The word of the Lord was rare in those days…and so as young Samuel slept, in the small hours of the night and awoke to the sound of his name, it sounded to him like Eli calling; he just did not imagine it was the Lord. Even old Eli, nearly blind but not deaf, doesn’t at first perceive what is happening, and sends Samuel back to bed.

It’s not until the Lord calls Samuel a third time that Eli, in perhaps his last ministerial act, realizes that God is speaking to Samuel & instructs him how to respond, “…say ‘Speak, Lord, for your servant is listening.’”

Samuel then answers God’s call in the night, and the first words entrusted to him are disturbing—words that “will make both ears of anyone who hears of it tingle.” If Eli’s ears or those of his sons were ringing that night, it was not in a good way! The word of the Lord given to Samuel that night was troubling, burdensome, and Samuel lay there wide-eyed, tossing & turning & and unable to sleep the rest of the night.

But God had chosen the young prophet well, and he was prepared, with Eli’s urging, to speak the word of the Lord to him concerning his family. The word of the Lord is no longer rare, as Samuel becomes a faithful & trustworthy prophet. He listens to God, and God lets “none of his words [fall] to the ground.”

Is the word of the Lord rare in our day? Perhaps it is not as rare as it is hard to hear for all of the competing noise in our lives:

• Calendars so crammed it’s hard for us to think, let alone permit the Lord to get a word in edgewise;
• The blare of consumerism spurring us to buy ourselves a meaningful life;
• The din of our own selfishness, closing our ears to God’s demands on our lives. I am reminded of the TV character Frasier, the brilliant but neurotic radio psychiatrist whose trademark line is “I’m listening,” but who can rarely hear anyone because he is laughably fixated on his own needs. We laugh because we recognize something of ourselves in him.

We yearn for an authoritative word from God, a word that assures us that God is indeed God, that ..

In two days Barack Obama, not a twelve-year-old boy but a young-ish man with prominent ears and eloquent speech will be sworn in as the 44th president of the United States. He has vowed on the campaign trail and since his election to be a president who listens both to those who agree with him and those who differ. If he is to serve faithfully he will need to listen, to hear the truth even when, like the truth about Eli’s sons, it is painful to hear. And he will need to speak the truth, eloquently or ineloquently, even when it is difficult to articulate or to receive. The trust placed in him as to any president is enormous; at this point in our history it is hard to overstate its weightiness. Some look to his presidency with hope, some with trepidation; many with both.

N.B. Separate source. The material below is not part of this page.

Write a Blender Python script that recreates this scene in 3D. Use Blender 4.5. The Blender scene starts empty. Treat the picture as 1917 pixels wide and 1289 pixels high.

The name Barack means “blessing,” and both we and this new president will be blessed if God has his ear—and his mouth, his heart, his mind, his will.

We hope that Barack Obama will be a great president; that’s what these times call for. History will make that judgment. He will, in any case, be a flawed president, a human president, who may seem to turn a deaf ear to our concerns, and some who may become tongue-tied at critical moment; and our nation is a flawed people with itching ears, unwilling at times to hear of our complicity in our problems, and the sacrifices necessary to remedy them. We, too, are called to listen—to one another, to God. But neither we nor Barack Obama has the final word.

“In many and various ways God spoke to his people of old by the prophets; but now in these last days God has spoken to us by the Son.”

God is still speaking, and has spoken the definitive Word on us, on all creation, in Jesus, the incarnate Word. God has spoken to us in Jesus’ birth, in his teaching, in his healing, in the baptism of his death & resurrection. Through Jesus, God’s final word on creation is Life.

Listen: God is calling! Through you and me, through the Body of Christ God continues to speak echoes of Christ Jesus.

Amid the noise pollution of this world, may our lives communicate challenge and comfort, correction and forgiveness, justice and mercy, hope and joy. Amen.